======== Information supplied
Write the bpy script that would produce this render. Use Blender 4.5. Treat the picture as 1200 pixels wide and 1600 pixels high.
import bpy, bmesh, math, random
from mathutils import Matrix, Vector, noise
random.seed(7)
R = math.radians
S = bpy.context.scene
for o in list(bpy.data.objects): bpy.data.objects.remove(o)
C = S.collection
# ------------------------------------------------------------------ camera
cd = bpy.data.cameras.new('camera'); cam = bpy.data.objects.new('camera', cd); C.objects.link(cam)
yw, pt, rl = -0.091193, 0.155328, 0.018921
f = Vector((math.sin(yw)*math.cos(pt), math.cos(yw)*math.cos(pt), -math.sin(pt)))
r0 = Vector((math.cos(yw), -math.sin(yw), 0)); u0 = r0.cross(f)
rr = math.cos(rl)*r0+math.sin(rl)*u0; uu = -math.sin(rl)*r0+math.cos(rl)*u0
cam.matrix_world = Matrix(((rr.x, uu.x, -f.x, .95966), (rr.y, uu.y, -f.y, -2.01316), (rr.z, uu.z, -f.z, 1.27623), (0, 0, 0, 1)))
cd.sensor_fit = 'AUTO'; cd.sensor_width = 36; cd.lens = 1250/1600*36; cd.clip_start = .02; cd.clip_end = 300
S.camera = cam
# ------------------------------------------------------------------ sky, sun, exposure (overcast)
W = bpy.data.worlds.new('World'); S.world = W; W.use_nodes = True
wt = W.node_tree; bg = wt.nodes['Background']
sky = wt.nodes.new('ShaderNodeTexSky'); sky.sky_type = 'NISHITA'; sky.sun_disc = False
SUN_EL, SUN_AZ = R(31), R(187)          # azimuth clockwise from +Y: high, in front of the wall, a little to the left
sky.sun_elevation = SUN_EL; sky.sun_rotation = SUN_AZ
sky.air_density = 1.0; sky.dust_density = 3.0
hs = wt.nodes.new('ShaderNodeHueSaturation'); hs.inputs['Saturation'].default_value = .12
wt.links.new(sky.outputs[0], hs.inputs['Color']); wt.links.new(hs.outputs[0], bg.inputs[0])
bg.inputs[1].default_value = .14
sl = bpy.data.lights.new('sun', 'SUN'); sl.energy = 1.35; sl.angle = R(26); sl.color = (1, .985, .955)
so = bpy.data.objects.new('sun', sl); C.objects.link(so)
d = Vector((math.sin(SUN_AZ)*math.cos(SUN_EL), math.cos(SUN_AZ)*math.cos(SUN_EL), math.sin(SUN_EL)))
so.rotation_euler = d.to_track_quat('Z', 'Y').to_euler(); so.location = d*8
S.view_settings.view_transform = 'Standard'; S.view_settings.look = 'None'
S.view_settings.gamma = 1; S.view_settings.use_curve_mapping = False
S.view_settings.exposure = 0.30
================
Copy all of the data. Keep every word exactly as it is.

Write the bpy script that would produce this render. Use Blender 4.5. Treat the picture as 1200 pixels wide and 1600 pixels high.
import bpy, bmesh, math, random
from mathutils import Matrix, Vector, noise
random.seed(7)
R = math.radians
S = bpy.context.scene
for o in list(bpy.data.objects): bpy.data.objects.remove(o)
C = S.collection
# ------------------------------------------------------------------ camera
cd = bpy.data.cameras.new('camera'); cam = bpy.data.objects.new('camera', cd); C.objects.link(cam)
yw, pt, rl = -0.091193, 0.155328, 0.018921
f = Vector((math.sin(yw)*math.cos(pt), math.cos(yw)*math.cos(pt), -math.sin(pt)))
r0 = Vector((math.cos(yw), -math.sin(yw), 0)); u0 = r0.cross(f)
rr = math.cos(rl)*r0+math.sin(rl)*u0; uu = -math.sin(rl)*r0+math.cos(rl)*u0
cam.matrix_world = Matrix(((rr.x, uu.x, -f.x, .95966), (rr.y, uu.y, -f.y, -2.01316), (rr.z, uu.z, -f.z, 1.27623), (0, 0, 0, 1)))
cd.sensor_fit = 'AUTO'; cd.sensor_width = 36; cd.lens = 1250/1600*36; cd.clip_start = .02; cd.clip_end = 300
S.camera = cam
# ------------------------------------------------------------------ sky, sun, exposure (overcast)
W = bpy.data.worlds.new('World'); S.world = W; W.use_nodes = True
wt = W.node_tree; bg = wt.nodes['Background']
sky = wt.nodes.new('ShaderNodeTexSky'); sky.sky_type = 'NISHITA'; sky.sun_disc = False
SUN_EL, SUN_AZ = R(31), R(187)          # azimuth clockwise from +Y: high, in front of the wall, a little to the left
sky.sun_elevation = SUN_EL; sky.sun_rotation = SUN_AZ
sky.air_density = 1.0; sky.dust_density = 3.0
hs = wt.nodes.new('ShaderNodeHueSaturation'); hs.inputs['Saturation'].default_value = .12
wt.links.new(sky.outputs[0], hs.inputs['Color']); wt.links.new(hs.outputs[0], bg.inputs[0])
bg.inputs[1].default_value = .14
sl = bpy.data.lights.new('sun', 'SUN'); sl.energy = 1.35; sl.angle = R(26); sl.color = (1, .985, .955)
so = bpy.data.objects.new('sun', sl); C.objects.link(so)
d = Vector((math.sin(SUN_AZ)*math.cos(SUN_EL), math.cos(SUN_AZ)*math.cos(SUN_EL), math.sin(SUN_EL)))
so.rotation_euler = d.to_track_quat('Z', 'Y').to_euler(); so.location = d*8
S.view_settings.view_transform = 'Standard'; S.view_settings.look = 'None'
S.view_settings.gamma = 1; S.view_settings.use_curve_mapping = False
S.view_settings.exposure = 0.30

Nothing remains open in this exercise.